Visitors will enter the domed gallery at its base, meeting the nose-cone of the B-52 head on. The giant Boeing bomber will be flanked and overhung with other aircraft which can be viewed by walking along a ramp that curves gently around the building.

The museum is a development of ideas Foster explored in another of his East Anglian buildings, the Sainsbury Centre for Visual Arts (opened in 1978) at the University of East Anglia, a glamorous aircraft hanger that attracts many visitors on its architectural virtues alone.

Support for the Duxford project has come, as one might expect, from the United States where 50,000 individual subscribers have given money to finance the building and renovate the exhibits. At a time when Britain's "special relationship" with the US has stalled (at government level, if not in popular sentiment), Duxford, under its inspired director, Ted Inman, has been spreading wings quietly but effectively across the ocean.

Duxford is a world centre for aircraft conservation and reconstruction, and all the workshops are open to the public. Four hundred volunteers work here for love alone. For these devoted workers, aircraft are as emotionally satisfying as any historic work of art. Here you will find engineers, mechanics and pilots who will say, almost to a man (and woman) that should Sue Lawley ask them to choose eight gramophone recordings to play on a desert island, they would pick the bass throb of a Rolls-Royce engine at 2,500rpm or the percussion of a Pratt & Whitney radial over Stockhausen and Stravinsky every time.

Military planes offer, too, (forgetting for a moment their darker purpose) a stark lesson to non-military designers.

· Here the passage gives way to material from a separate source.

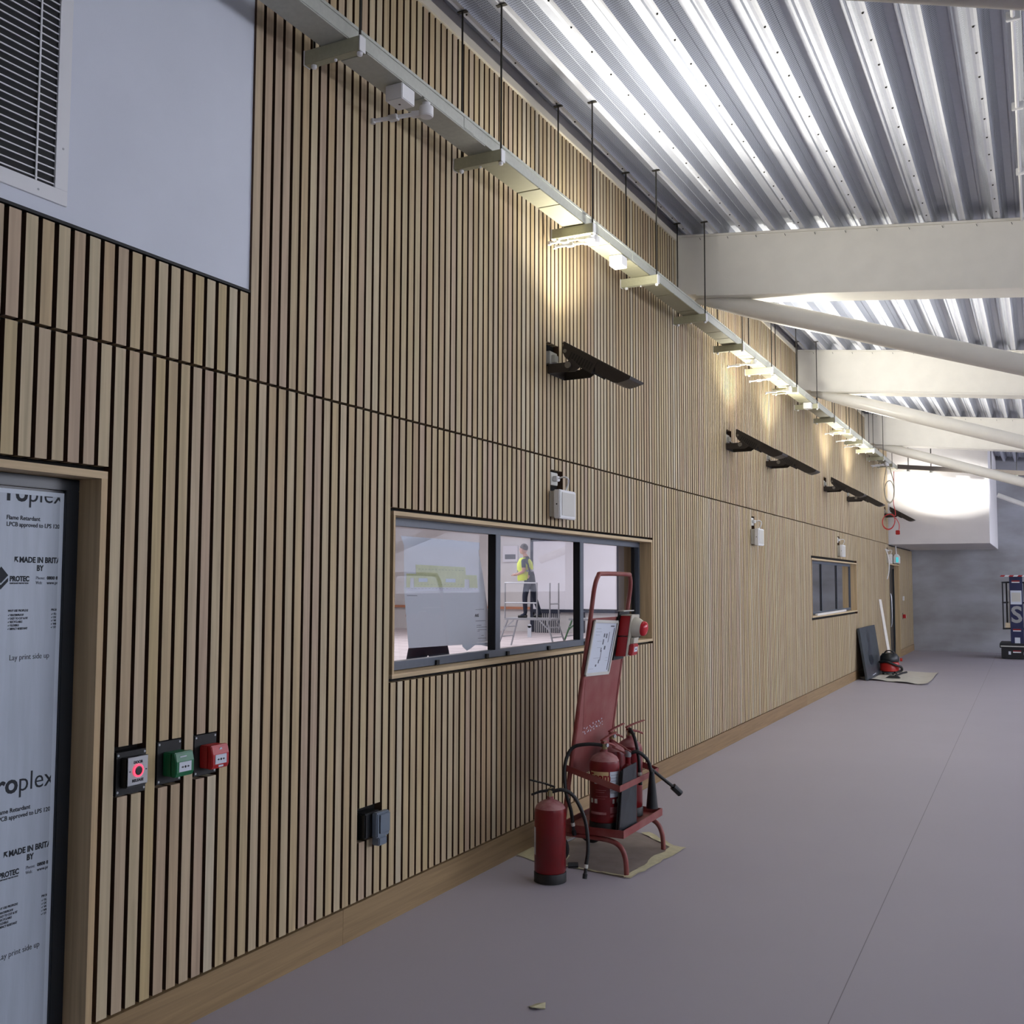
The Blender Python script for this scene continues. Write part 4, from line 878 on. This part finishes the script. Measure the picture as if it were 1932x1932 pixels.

Throughout this century, architects and designers have argued that modern design should be logical, stripped- down and unsentimental, and yet the creed of functionalism that has been taught in architecture and design schools looks soft and flabby when put up against the brute beauty of a B-17.

Of course, we can all recognise that it is the physics and mathematics of flight that dictate, to a large extent, the almost inevitable beauty of line of an aircraft like the B-17. Yet many of these planes were designed to be built in a hurry, and should you look inside, you will see that their interiors appear to make no concessions to the flesh and blood and pysches of air crews. Walking along the cramped fuselage of a B-17, for example, is a treacherous experience at best; there are sudden voids in the floor, lethally sharp spars and precious little space. The cockpit itself is barely bigger than a couple of dustbins, bringing home the uncomfortable thought that the crew of these "flying fortresses" were no more than the software keeping several tons of lethal hardware in the air. The crew were victims not just of brute circumstance, but of brutally functional design.

The most brutal example of this approach to design was the siting of the underbelly gun turret of the B-17. This is housed in a dome beneath the fuselage; crouched like a baby in a womb, a terrified teenage gunner would spend 10 or more hours at a time, isolated and freezing cold, waiting to kill or be killed.

Thank God peace knows such functionalism and that the late-flowering functional school of design as represented byFoster's American Air Force Museum is, though apparently tough, so much softer than that of the planes it is to house.